Sapphire Gem Vein In Ice Cavern
The undergrounds vary by the region they are in, of course.  Here in the ice age, even the underground caverns are so cold that you'll freeze to death in under a minute if you don't bring along a heavy snowsuit.  Here you can see a couple of Icicle Leaper enemies guarding a sapphire vein -- split that open, and you'll get not only a sapphire raw gem, but also two units of sapphire dust.  Gems and dust are the backbone of almost all crafting (everything except the Outfitter goods use them). 
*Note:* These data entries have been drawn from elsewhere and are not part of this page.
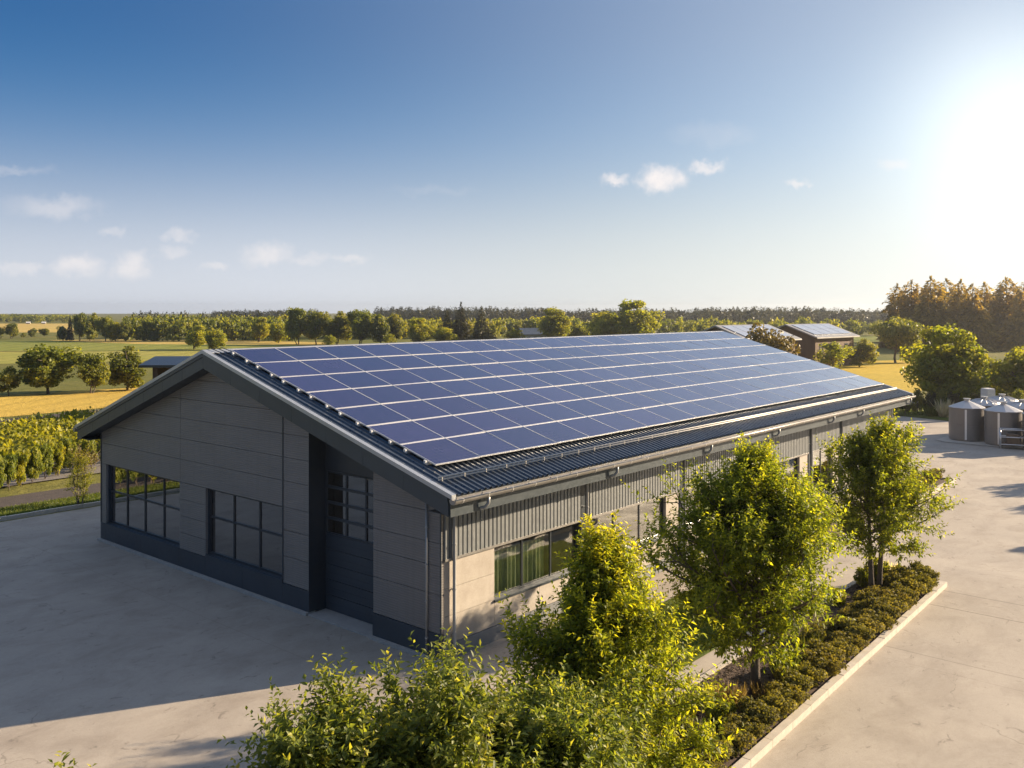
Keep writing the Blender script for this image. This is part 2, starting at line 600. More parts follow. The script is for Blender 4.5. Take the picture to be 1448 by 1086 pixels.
M_back = plain('panel_backsheet', (.05, .05, .055), .6)
M_bark = plain('brown_bark', (.10, .075, .055), .9, 0, .3, 8, .8, 30)
M_bark2 = plain('grey_bark', (.14, .115, .09), .9, 0, .3, 8, .8, 30)
M_mulch = plain('bark_mulch', (.085, .055, .038), .95, 0, .5, 9, 1.0, 40)
M_kerb = plain('kerb_concrete', (.46, .41, .34), .85, 0, .15, 5, .3)
M_asph = plain('grey_asphalt', (.17, .15, .135), .9, 0, .15, .6, .4, 80)
M_soil = plain('dark_soil', (.055, .042, .035), .95, 0, .35, 2, .8, 20)
M_steel = plain('tank_steel', (.20, .185, .175), .42, .45, .16, .9, streak=True)
M_steel2 = plain('tank_roof_steel', (.48, .47, .46), .42, .5, .08, 2)
M_wood = plain('brown_barn_boards', (.13, .085, .055), .85, 0, .25, 1.2, streak=True)
M_barnroof = plain('grey_barn_roof', (.30, .29, .28), .5, .3, .15, .6)
M_brickred = plain('red_tile', (.25, .10, .06), .8, 0, .2, 3)
L_near = leaf_mat('young_green_leaves', (.080, .115, .014), (.195, .230, .022), (.44, .42, .03), .60, .06)
L_shrub = leaf_mat('olive_green_leaves', (.072, .105, .022), (.160, .195, .036), (.34, .33, .055), .50, .10)
L_box = leaf_mat('dull_box_leaves', (.070, .072, .016), (.135, .125, .030), (.24, .205, .055), .40, .16, .75)
L_bright = leaf_mat('bright_bush_leaves', (.10, .125, .016), (.22, .235, .025), (.38, .33, .04), .55, .12)
L_far = leaf_mat('far_tree_leaves', (.066, .085, .017), (.145, .162, .028), (.28, .26, .042), .48, .18)
L_dark = leaf_mat('dark_conifer_needles', (.022, .028, .011), (.040, .045, .015), (.085, .075, .024), .25, .22)
L_pine = leaf_mat('glow_tinted_pine_needles', (.10, .078, .020), (.20, .145, .032), (.36, .24, .05), .50, .15)  # golden glow over the tall conifer row put into the needle colours
L_brown = leaf_mat('bronze_leaves', (.075, .055, .018), (.13, .10, .035), (.20, .16, .06), .3, .15)
L_crop = leaf_mat('yellow_green_crop', (.10, .115, .014), (.20, .205, .02), (.32, .30, .035), .45, .06)
L_grass = leaf_mat('grass_blades', (.05, .075, .012), (.10, .125, .02), (.20, .19, .04), .4, .06)
L_dry = leaf_mat('dry_grass_blades', (.14, .10, .045), (.24, .18, .085), (.36, .28, .15), .4, .08)
L_plume = leaf_mat('pale_plumes', (.45, .40, .32), (.55, .50, .42), (.70, .66, .58), .4, .05)

# ------------------------------------------------------------------ ground, fields, road
def sheet(name, pts, z, mat, sub=0):
    b = MB()
    b.add([(p[0], p[1], z) for p in pts], [list(range(len(pts)))])
    o = b.build(name, mat)
    me = o.data
    if me.polygons[0].normal.z < 0:
        me.flip_normals()
    return struct(o)

F_meadow = field_mat('meadow_ground', (.10, .115, .025), (.17, .155, .04), (.22, .18, .06), 0, 0, .05, .7)
F_wheat = field_mat('ripe_wheat', (.52, .355, .075), (.62, .43, .09), (.44, .30, .07), 3.2, 2.2, .10, 1.6)
F_green = field_mat('green_field', (.17, .20, .045), (.23, .24, .05), (.28, .25, .06), 6, 2.4, .05, .6)
F_green2 = field_mat('pale_green_field', (.27, .27, .06), (.33, .30, .07), (.37, .30, .08), 5, 2.3, .05, .6)
F_ochre = field_mat('pale_stubble', (.46, .33, .09), (.55, .40, .12), (.38, .29, .09), 8, 2.3, .03, .4)
F_stub = field_mat('sunny_stubble', (.48, .34, .05), (.55, .39, .06), (.36, .28, .05), 0, 0, .08, 1.1)
F_lawn = field_mat('short_lawn', (.075, .11, .02), (.11, .14, .025), (.16, .16, .035), 0, 0, .6, 5, .5)

b = MB()
ring = [(2400 * math.cos(2 * PI * k / 64), 2400 * math.sin(2 * PI * k / 64), -.02) for k in range(64)]
b.add(ring, [list(range(64))])
struct(b.build('ground', F_meadow))

def pix_sheet(name, uv, z, mat):
    return sheet(name, [G(u, v) for u, v in uv], z, mat)

sheet('concrete_yard', [(-70, -75), (62, -75), (62, -6), G(1345, 596), G(1310, 592), G(1280, 589), (61, 23.5), (-70, 23.9)], -.004, M_conc)
# left side: verge, bed, road, crop, wheat, fields behind
sheet('grass_verge', [(-60, 24.06), (40, 24.06), (40, 26.0), (-60, 26.0)], .10, F_lawn)
sheet('soil_bed', [(-60, 26.0), (40, 26.0), (40, 29.0), (-60, 28.2)], .03, M_soil)
sheet('road', [(-70, 27.9), (45, 33.2), (45, 42), (-70, 31.2)], .045, M_asph)
pix_sheet('wheat_field', [(-900, 655), (20, 588.5), (230, 569), (330, 540), (20, 558), (-500, 590)], .0, F_wheat)
pix_sheet('pale_green_field', [(-900, 519), (60, 514), (420, 504), (420, 494), (80, 497.5), (-900, 499)], .0, F_green2)
pix_sheet('green_field', [(-900, 498), (80, 496.5), (420, 493), (420, 487), (140, 485), (66, 482), (-900, 482.5)], .006, F_green)
pix_sheet('ochre_strip', [(66, 481.3), (200, 486.5), (460, 488), (460, 484), (330, 481.5), (200, 479.6)], .012, F_ochre)
pix_sheet('far_stubble_field', [(-900, 472), (110, 470), (95, 457.5), (-900, 458.5)], .0, F_ochre)
pix_sheet('stubble_meadow', [(1120, 560), (1300, 556), (1330, 520), (1310, 508.5), (1190, 511), (1050, 519)], .0, F_stub)
pix_sheet('far_green_field', [(1150, 484), (1300, 484), (1300, 475), (1100, 475)], .0, F_green)
pix_sheet('middle_field', [(880, 477), (1010, 477), (1010, 471), (880, 471)], .0, F_green2)

def kerb_line(name, pts, w=.14, h=.13, z0=-.05, seg=1.0, label=None):
    """row of kerb stones with thin joints along a polyline, one mesh"""
    bb = MB()
    rnd = random.Random(5)
    for a, c in zip(pts[:-1], pts[1:]):
        a, c = Vector((a[0], a[1], 0)), Vector((c[0], c[1], 0))
        L = (c - a).length
        d = (c - a) / L
        n = Vector((-d.y, d.x, 0)) * w
        k = max(1, round(L / seg))
        for i in range(k):
            p = a + d * (L * i / k + .006)
            q = a + d * (L * (i + 1) / k - .006)
            hh = h + rnd.uniform(-.006, .006)
            bb.prism([p + Vector((0, 0, z0)), q + Vector((0, 0, z0)), q + n + Vector((0, 0, z0)), p + n + Vector((0, 0, z0))], (0, 0, hh - z0))
    return struct(bb.build(name, M_kerb))

kerb_line('kerb', [(-60, 23.9), (30, 23.9)], .15, .14)
kerb_line('kerb', [(-13.5, -8.28), (.2, -7.93), (14.2, -7.53)], .17, .15)
kerb_line('kerb', [(14.37, -7.53), (14.37, -5.3)], .17, .15)
kerb_line('kerb', [(14.2, -5.25), (-13.5, -5.25)], .14, .10)
sheet('planting_bed', [(-13.5, -8.12), (.2, -7.77), (14.2, -7.37), (14.2, -5.3), (-13.5, -5.3)], .07, M_mulch)
# second bed further along
kerb_line('kerb', [(17.5, -3.05), (32.8, -2.95)], .17, .15)
kerb_line('kerb', [(32.97, -2.95), (32.97, -1.3)], .17, .15)
sheet('planting_bed', [(17.5, -2.88), (32.8, -2.78), (32.8, -1.3), (17.5, -1.3)], .07, M_mulch)
# small lawn by the wall
sheet('lawn', [(3.2, -4.6), (11.0, -4.6), (11.0, -1.7), (3.2, -1.7)], .012, F_lawn)
# grass strip behind the yard on the far right
sheet('grass_strip', [G(1230, 583), G(1280, 588.2), G(1310, 591.2), G(1345, 595), G(1500, 605), G(1600, 575), G(1230, 566)], .02, F_lawn)

# ------------------------------------------------------------------ the building
WD, LN = 17.8, 32.5          # width along Y, length along X
YR, ZR = 9.9, 7.22           # ridge
YE, ZE = -.85, 4.19          # near eave edge of the roof top
YB, ZB = 18.75, 4.16         # back eave
OG = .5
XE = LN + OG
def zroof(y):
    return ZE + (ZR - ZE) * (y - YE) / (YR - YE) if y <= YR else ZR + (ZB - ZR) * (y - YR) / (YB - YR)
FD = .52                     # depth of the verge fascia
def zsoff(y):
    return zroof(y) - FD

BLD = thing('workshop_building', 'long grey workshop with a solar covered gable roof and stone clad side', 'building')

def clip_poly(y0, y1, z0, z1, top):
    """rectangle in the YZ plane cut by the roof line"""
    ys = sorted({y0, y1} | ({YR} if y0 < YR < y1 else set()))
    for ya, yb in zip(ys[:-1], ys[1:]):
        def zt(y):
            return top(min(max(y, ya + 1e-6), yb - 1e-6))
        a, c = zt(ya), zt(yb)
        if max(a, c) <= z0 + .01:
            continue
        pts = [(ya, z0)]
        if min(a, c) > z0:
            pts.append((yb, z0))
            if c >= z1 and a >= z1:
                pts += [(yb, z1), (ya, z1)]
            elif c >= z1:
                yc = ya + (z1 - a) / (c - a) * (yb - ya)
                pts += [(yb, z1), (yc, z1), (ya, a)]
            elif a >= z1:
                yc = ya + (z1 - a) / (c - a) * (yb - ya)
                pts += [(yb, c), (yc, z1), (ya, z1)]
            else:
                pts += [(yb, c), (ya, a)]
        else:
            ym = ya + (z0 - a) / (c - a) * (yb - ya)
            if a < z0:
                pts = [(ym, z0), (yb, z0)]
                if c > z1:
                    yc = ya + (z1 - a) / (c - a) * (yb - ya)
                    pts += [(yb, z1), (yc, z1)]
                else:
                    pts += [(yb, c)]
            else:
                pts = [(ya, z0), (ym, z0)]
                if a > z1:
                    yc = ya + (z1 - a) / (c - a) * (yb - ya)
                    pts += [(yc, z1), (ya, z1)]
                else:
                    pts += [(ya, a)]
        yield pts

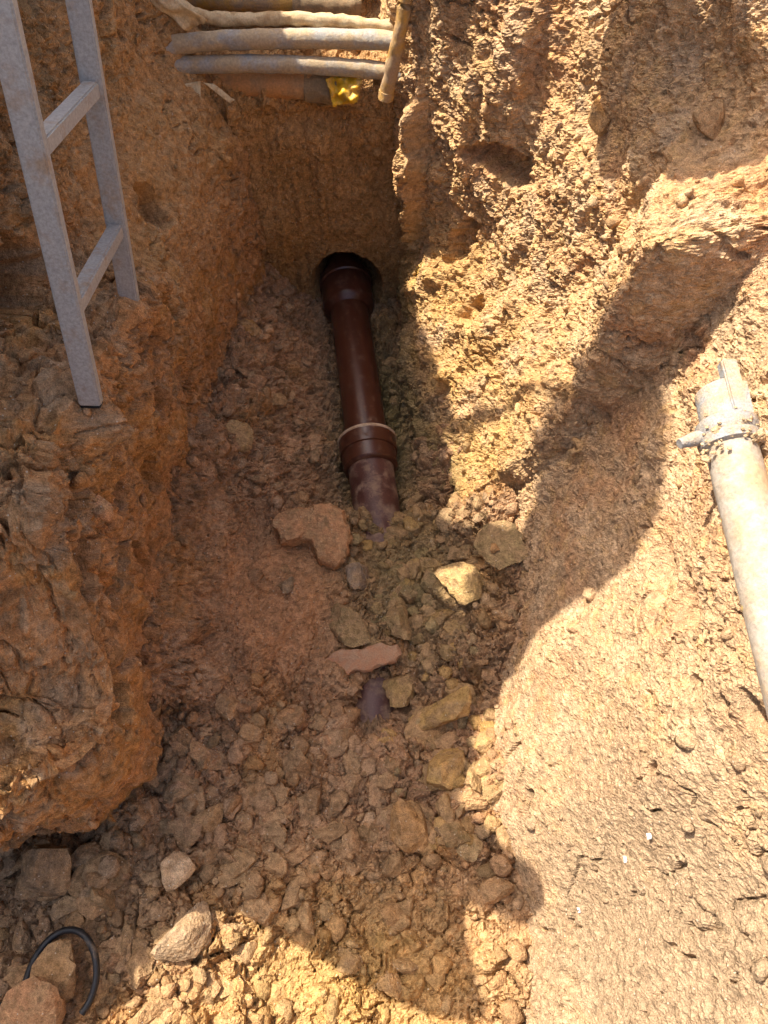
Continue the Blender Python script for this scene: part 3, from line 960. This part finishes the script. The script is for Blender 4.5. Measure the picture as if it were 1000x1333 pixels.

Robo Brawl Here you can see my neutral skelebot character (left) fighting some other skelebots in a futuristic junkyard's surface tunnel.  That's a quartz outcrop I'm after, behind them.  You might notice that my character here is also named Terrence Crow (as was a woman from the medieval period in the underwater cavern).  This isn't normally something you'd see in a game, it's just a function of how I was transforming my character to move quickly around the world and take these screenshots.  There are tens of thousands of first and last names included in the game, and millions of possible character names -- the likelihood of your ever seeing two characters with the same name for as long as you play is pretty low.  And unlike with AI War, these are all real names that you can pronounce (well, except some of the monster names, but those are still way more prounounce-able despite not being real names).

Giant Skelebot
While we're on the subject of skelebots, here's one of the minibosses from the game: the giant skelebot.  He hits you with his spear if you get too close, and he shoots fireballs at you when you're further away.  The giant skelebots, believe it or not, are actually by far the tamest of the minibosses in the game.  When you hit level 12 and start seeing the crippled dragons, whose fire breath actively chases you around the room... yeah, the giant skelebot is nothing compared to that.  

But he's still killed me quite a plenty times; and depending on the boss room layout and what regular enemies are spawning to help out, even a weaker miniboss type can give you quite a fight.  This is a case where we're starting to see some combinatorial emergence in the same fashion that we see with AI War battlefields, and that's something that was really a surprise to me personally to find.  The AI itself isn't emergent here, not like AI War's swarm intelligence, but the way that the environment and various enemy types combine to make emergent challenges is very much in the same style as AI War.

The very last locale I'll leave you with is the my favorite grasslands windmill, with rolling clouds behind it.  In-game, all those clouds are dynamically animated in realtime on your GPU thanks to Unisky (on modern GPUs -- older or underpowered GPUs can use a much-lighter static skies option that still has the day/night transitions, etc).  That's a lightning esper waiting down below, peacefully gliding along until you come within range -- and then zap.  Bring a weapon.